** START **
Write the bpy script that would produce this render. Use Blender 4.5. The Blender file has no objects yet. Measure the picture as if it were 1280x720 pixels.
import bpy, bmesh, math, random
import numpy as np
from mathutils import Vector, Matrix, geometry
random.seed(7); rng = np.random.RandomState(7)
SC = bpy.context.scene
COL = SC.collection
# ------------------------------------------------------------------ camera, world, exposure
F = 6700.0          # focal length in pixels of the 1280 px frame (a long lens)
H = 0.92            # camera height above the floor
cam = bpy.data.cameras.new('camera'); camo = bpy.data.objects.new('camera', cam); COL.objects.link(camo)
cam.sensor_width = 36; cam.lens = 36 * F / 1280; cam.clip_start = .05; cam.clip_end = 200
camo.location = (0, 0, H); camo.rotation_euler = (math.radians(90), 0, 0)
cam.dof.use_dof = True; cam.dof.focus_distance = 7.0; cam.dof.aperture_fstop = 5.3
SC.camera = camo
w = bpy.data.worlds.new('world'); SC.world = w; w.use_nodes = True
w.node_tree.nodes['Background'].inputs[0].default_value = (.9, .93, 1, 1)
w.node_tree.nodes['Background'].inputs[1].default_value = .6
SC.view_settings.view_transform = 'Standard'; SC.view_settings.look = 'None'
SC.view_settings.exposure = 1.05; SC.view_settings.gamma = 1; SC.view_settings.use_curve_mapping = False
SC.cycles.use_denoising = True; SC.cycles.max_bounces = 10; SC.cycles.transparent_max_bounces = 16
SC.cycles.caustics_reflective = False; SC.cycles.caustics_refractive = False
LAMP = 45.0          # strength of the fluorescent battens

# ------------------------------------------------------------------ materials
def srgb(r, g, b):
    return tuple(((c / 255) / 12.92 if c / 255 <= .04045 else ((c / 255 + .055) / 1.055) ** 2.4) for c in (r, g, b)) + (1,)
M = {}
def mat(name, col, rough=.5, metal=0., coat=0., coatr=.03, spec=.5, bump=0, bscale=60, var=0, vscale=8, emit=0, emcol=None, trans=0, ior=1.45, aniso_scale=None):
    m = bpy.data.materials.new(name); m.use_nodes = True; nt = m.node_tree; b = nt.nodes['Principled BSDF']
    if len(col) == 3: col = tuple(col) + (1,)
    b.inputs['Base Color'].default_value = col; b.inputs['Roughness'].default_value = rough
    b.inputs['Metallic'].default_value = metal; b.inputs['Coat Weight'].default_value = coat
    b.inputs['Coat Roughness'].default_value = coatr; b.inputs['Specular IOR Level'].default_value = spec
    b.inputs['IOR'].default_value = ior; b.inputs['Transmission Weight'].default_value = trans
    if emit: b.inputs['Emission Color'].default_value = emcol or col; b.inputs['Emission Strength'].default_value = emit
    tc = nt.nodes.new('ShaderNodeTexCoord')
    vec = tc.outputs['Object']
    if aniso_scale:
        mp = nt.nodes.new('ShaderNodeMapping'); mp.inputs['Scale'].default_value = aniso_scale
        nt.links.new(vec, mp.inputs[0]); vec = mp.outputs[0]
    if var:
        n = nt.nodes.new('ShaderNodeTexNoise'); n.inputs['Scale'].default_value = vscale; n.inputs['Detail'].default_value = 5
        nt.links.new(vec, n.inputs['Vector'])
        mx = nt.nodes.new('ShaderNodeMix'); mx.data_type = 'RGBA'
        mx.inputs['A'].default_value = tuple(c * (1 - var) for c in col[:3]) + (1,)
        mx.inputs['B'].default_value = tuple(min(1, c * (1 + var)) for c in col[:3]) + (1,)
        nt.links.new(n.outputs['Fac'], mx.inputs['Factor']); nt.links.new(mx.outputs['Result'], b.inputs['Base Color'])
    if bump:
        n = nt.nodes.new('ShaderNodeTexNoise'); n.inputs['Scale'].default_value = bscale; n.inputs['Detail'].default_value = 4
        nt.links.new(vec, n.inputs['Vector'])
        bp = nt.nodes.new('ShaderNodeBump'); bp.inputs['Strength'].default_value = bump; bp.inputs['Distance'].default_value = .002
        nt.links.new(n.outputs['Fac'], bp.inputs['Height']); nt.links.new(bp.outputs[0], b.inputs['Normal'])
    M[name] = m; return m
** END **
** START **
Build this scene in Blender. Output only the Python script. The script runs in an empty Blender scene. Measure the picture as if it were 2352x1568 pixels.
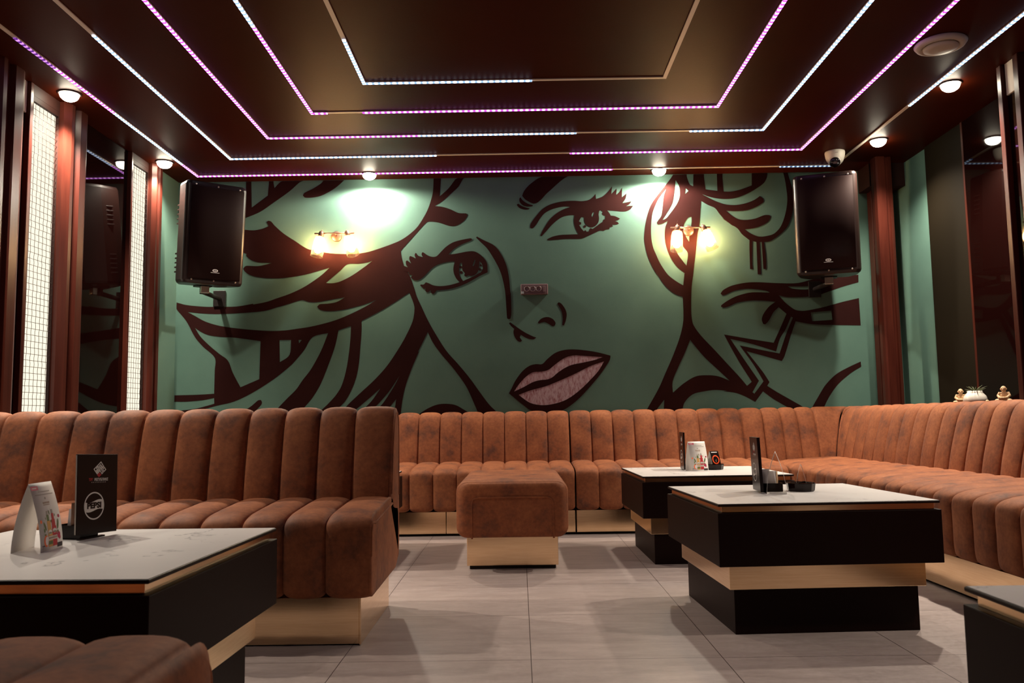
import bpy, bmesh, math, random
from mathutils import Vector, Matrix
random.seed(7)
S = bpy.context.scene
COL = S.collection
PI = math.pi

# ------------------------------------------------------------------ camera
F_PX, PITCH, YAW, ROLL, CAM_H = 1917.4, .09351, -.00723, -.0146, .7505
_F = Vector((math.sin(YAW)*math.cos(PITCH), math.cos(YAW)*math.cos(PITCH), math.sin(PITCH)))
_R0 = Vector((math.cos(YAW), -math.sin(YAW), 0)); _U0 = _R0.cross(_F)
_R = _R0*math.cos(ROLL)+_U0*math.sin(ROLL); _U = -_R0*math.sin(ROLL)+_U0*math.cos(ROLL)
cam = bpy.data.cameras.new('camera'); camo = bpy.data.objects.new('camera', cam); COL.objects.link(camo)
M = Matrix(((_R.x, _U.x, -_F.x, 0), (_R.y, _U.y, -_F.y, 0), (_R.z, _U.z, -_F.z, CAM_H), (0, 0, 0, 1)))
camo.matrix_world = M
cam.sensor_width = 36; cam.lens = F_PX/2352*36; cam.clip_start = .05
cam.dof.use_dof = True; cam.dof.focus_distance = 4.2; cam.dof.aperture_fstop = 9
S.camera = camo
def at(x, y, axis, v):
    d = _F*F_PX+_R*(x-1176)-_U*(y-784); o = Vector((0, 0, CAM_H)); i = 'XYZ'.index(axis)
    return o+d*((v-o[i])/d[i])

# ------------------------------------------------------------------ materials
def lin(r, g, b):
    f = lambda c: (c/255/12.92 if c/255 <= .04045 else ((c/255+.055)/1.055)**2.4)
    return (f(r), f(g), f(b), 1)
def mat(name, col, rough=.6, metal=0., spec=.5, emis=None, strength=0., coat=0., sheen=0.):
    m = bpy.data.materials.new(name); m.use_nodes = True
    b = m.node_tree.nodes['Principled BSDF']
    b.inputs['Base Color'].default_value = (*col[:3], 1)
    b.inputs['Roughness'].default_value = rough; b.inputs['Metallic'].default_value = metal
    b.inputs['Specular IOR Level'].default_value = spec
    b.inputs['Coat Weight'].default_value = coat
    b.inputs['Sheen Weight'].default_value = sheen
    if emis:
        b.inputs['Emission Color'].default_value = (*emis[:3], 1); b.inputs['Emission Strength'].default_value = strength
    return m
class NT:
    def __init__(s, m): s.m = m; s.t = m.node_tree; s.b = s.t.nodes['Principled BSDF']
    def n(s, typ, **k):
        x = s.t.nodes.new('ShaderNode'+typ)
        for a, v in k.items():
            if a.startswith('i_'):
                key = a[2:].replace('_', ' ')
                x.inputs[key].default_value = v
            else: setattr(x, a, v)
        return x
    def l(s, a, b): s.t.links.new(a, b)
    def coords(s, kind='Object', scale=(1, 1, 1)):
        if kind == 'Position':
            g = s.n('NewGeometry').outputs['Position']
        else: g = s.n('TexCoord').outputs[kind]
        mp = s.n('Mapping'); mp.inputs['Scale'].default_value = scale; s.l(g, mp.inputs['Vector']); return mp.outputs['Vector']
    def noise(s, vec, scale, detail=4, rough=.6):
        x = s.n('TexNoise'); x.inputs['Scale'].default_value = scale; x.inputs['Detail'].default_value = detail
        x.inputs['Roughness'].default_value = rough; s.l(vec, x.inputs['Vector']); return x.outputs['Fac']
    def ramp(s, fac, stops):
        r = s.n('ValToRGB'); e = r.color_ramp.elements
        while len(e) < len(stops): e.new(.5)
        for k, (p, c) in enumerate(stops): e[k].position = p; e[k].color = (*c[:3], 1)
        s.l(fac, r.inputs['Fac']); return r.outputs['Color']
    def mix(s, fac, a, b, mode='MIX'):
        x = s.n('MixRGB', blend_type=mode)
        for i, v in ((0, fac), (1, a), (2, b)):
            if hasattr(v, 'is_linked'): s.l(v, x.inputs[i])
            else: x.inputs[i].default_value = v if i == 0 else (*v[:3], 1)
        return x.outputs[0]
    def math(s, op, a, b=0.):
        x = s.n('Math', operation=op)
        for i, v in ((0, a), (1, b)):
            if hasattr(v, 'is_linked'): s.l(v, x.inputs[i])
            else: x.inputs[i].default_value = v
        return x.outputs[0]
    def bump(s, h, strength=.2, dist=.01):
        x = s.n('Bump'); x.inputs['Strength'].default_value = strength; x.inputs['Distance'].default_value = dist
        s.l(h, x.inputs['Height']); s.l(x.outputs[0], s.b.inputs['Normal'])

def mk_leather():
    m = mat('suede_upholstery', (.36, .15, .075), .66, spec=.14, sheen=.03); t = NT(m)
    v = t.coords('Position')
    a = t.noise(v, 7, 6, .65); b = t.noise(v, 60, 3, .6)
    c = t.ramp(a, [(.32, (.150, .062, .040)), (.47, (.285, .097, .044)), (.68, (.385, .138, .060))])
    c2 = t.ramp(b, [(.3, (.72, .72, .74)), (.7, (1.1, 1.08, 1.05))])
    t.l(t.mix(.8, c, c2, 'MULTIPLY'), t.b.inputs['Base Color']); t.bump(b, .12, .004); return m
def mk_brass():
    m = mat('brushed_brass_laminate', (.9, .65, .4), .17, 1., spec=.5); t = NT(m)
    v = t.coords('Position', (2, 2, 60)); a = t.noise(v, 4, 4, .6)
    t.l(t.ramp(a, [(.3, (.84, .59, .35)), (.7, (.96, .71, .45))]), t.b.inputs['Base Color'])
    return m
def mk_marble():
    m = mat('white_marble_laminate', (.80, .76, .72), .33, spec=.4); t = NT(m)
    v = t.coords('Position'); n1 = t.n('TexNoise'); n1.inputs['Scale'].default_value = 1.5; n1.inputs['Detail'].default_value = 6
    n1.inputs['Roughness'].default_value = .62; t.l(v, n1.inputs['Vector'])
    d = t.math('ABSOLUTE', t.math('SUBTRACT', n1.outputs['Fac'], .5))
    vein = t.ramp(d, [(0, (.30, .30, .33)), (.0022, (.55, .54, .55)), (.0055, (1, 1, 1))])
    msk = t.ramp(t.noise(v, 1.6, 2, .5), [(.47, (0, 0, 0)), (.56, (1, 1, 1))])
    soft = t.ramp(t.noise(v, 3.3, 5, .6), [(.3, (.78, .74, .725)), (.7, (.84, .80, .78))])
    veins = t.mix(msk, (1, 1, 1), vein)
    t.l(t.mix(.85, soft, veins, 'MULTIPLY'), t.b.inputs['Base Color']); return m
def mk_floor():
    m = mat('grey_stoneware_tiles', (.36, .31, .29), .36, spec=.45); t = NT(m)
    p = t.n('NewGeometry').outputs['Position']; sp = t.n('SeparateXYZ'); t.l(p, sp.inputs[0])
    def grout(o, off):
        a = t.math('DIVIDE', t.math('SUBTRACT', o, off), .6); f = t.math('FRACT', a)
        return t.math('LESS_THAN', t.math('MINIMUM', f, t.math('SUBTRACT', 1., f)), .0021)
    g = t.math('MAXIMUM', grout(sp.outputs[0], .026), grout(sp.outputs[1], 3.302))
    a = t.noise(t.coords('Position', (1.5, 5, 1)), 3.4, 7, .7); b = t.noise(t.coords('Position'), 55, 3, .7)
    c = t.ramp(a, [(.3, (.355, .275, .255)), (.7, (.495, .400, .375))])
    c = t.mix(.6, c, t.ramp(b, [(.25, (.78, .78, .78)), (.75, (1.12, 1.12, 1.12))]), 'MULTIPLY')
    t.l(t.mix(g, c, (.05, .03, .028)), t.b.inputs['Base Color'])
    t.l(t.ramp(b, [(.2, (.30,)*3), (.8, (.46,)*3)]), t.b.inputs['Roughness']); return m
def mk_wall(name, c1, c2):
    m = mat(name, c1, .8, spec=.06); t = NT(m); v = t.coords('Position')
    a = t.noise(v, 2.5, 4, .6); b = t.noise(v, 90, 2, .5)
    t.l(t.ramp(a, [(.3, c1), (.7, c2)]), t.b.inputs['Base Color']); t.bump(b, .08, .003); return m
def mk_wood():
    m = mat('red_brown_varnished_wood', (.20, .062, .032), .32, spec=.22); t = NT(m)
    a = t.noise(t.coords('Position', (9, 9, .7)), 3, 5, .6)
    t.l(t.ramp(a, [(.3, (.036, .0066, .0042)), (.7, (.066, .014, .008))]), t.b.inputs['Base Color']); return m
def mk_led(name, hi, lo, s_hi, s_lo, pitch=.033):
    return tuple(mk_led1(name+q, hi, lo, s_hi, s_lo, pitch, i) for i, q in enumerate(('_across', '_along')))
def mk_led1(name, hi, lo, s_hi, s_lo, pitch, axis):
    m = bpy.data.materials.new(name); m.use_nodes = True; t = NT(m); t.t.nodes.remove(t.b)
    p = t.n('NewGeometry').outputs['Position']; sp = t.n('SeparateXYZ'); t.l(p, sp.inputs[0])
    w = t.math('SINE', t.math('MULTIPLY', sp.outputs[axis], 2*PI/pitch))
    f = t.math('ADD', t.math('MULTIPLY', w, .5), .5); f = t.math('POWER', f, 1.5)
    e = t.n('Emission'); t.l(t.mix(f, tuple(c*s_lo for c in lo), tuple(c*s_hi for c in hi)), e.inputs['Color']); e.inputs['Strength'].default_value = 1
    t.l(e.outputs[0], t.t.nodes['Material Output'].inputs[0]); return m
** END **
■ Problem to solve: Give the number of lines in the entries above that include the string "Blender". No other output is expected.

■ Written solution: 2